Task prompt ▸
Find the lines holding "scene" and copy them.

Raw data ▸
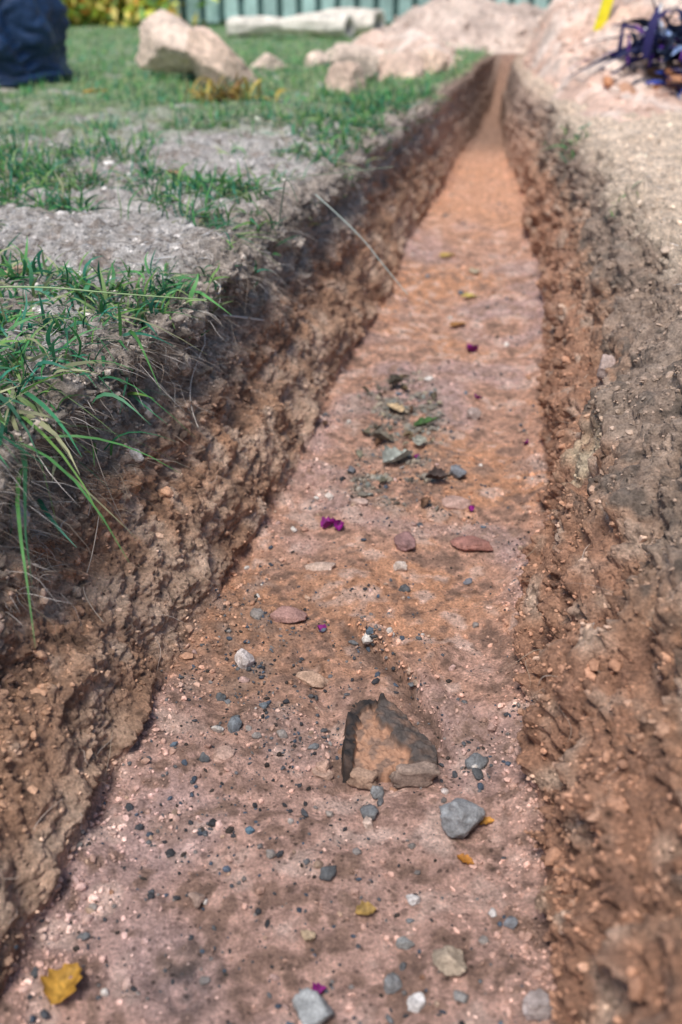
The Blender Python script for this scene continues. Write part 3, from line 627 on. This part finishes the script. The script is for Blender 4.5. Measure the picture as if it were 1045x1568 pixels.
# ------------------------------------------------------------------ purple-leaved plant on right heap
def lance(n,base,spread,lo,hi,w,cols,name,par):
    p=np.stack([rng.normal(base[0],spread,n),rng.normal(base[1],spread,n),rng.normal(base[2],spread*.5,n)],-1)
    ob=blades(name,p,U(0,6.28,n),U(lo,hi,n),U(w*.6,w,n),U(.1,.95,n),U(.2,1.1,n),pal(cols,n,.25),segs=6,mat=M_leaf)
    ob.parent=par; return ob
par=bpy.data.objects.new('purple_plant',None); scene.collection.objects.link(par)
lance(90,(1.25,4.2,.18),.08,.14,.32,.042,[(.008,.012,.06),(.02,.015,.09),(.01,.018,.045)],'dark_leaves',par)
lance(18,(1.25,4.15,.17),.08,.12,.26,.035,[(.10,.03,.3),(.14,.04,.25)],'purple_leaves',par)
lance(26,(1.27,4.12,.19),.07,.10,.24,.045,[(.8,.85,.95),(.4,.55,.9)],'pale_leaves',par)
lance(46,(1.29,3.95,.06),.05,.08,.18,.03,[(.02,.05,.3),(.1,.05,.3),(.7,.75,.9),(.02,.02,.06)],'low_leaves',par)
VV=[];FF=[];CC=[];o=0
addbox(-.022,.022,-.008,.008,-.05,.62,c=(.85,.75,.04)); addbox(-.026,.026,-.0105,.0105,.50,.56,c=(.06,.06,.06))
st=mk('yellow_stake',np.array(VV),np.array(FF),M_wood,np.array(CC),smooth=False)
st.location=(1.12,4.9,.14); st.rotation_euler=(0,math.radians(14),.2)

# ------------------------------------------------------------------ light, sky, camera
w=bpy.data.worlds.new('World'); scene.world=w; w.use_nodes=True
nt=w.node_tree; bg=nt.nodes['Background']; sky=nt.nodes.new('ShaderNodeTexSky'); sky.sky_type='NISHITA'; sky.sun_disc=False
el,az=math.radians(63),math.radians(203)
sky.sun_elevation=el; sky.sun_rotation=az
nt.links.new(sky.outputs[0],bg.inputs[0]); bg.inputs[1].default_value=.15
sl=bpy.data.lights.new('sun','SUN'); sl.energy=4.1; sl.angle=math.radians(20); sl.color=(1,.945,.88)
so=bpy.data.objects.new('sun',sl); scene.collection.objects.link(so)
dirv=Vector((math.sin(az)*math.cos(el),math.cos(az)*math.cos(el),math.sin(el)))
so.rotation_euler=dirv.to_track_quat('Z','Y').to_euler()
cam=bpy.data.cameras.new('camera'); co=bpy.data.objects.new('camera',cam); scene.collection.objects.link(co)
co.location=(0,0,.42); co.rotation_euler=(math.radians(90-28.2),0,0)
cam.sensor_fit='VERTICAL'; cam.sensor_height=36; cam.lens=35.3; cam.clip_start=.02; cam.clip_end=300
cam.dof.use_dof=True; cam.dof.focus_distance=1.26; cam.dof.aperture_fstop=3.5
scene.camera=co
scene.view_settings.view_transform='Standard'; scene.view_settings.look='None'; scene.view_settings.exposure=0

Written solution ▸
The Blender Python script for this scene continues. Write part 3, from line 627 on. This part finishes the script. The script is for Blender 4.5. Measure the picture as if it were 1045x1568 pixels.
par=bpy.data.objects.new('purple_plant',None); scene.collection.objects.link(par)
w=bpy.data.worlds.new('World'); scene.world=w; w.use_nodes=True
so=bpy.data.objects.new('sun',sl); scene.collection.objects.link(so)
cam=bpy.data.cameras.new('camera'); co=bpy.data.objects.new('camera',cam); scene.collection.objects.link(co)
scene.camera=co
scene.view_settings.view_transform='Standard'; scene.view_settings.look='None'; scene.view_settings.exposure=0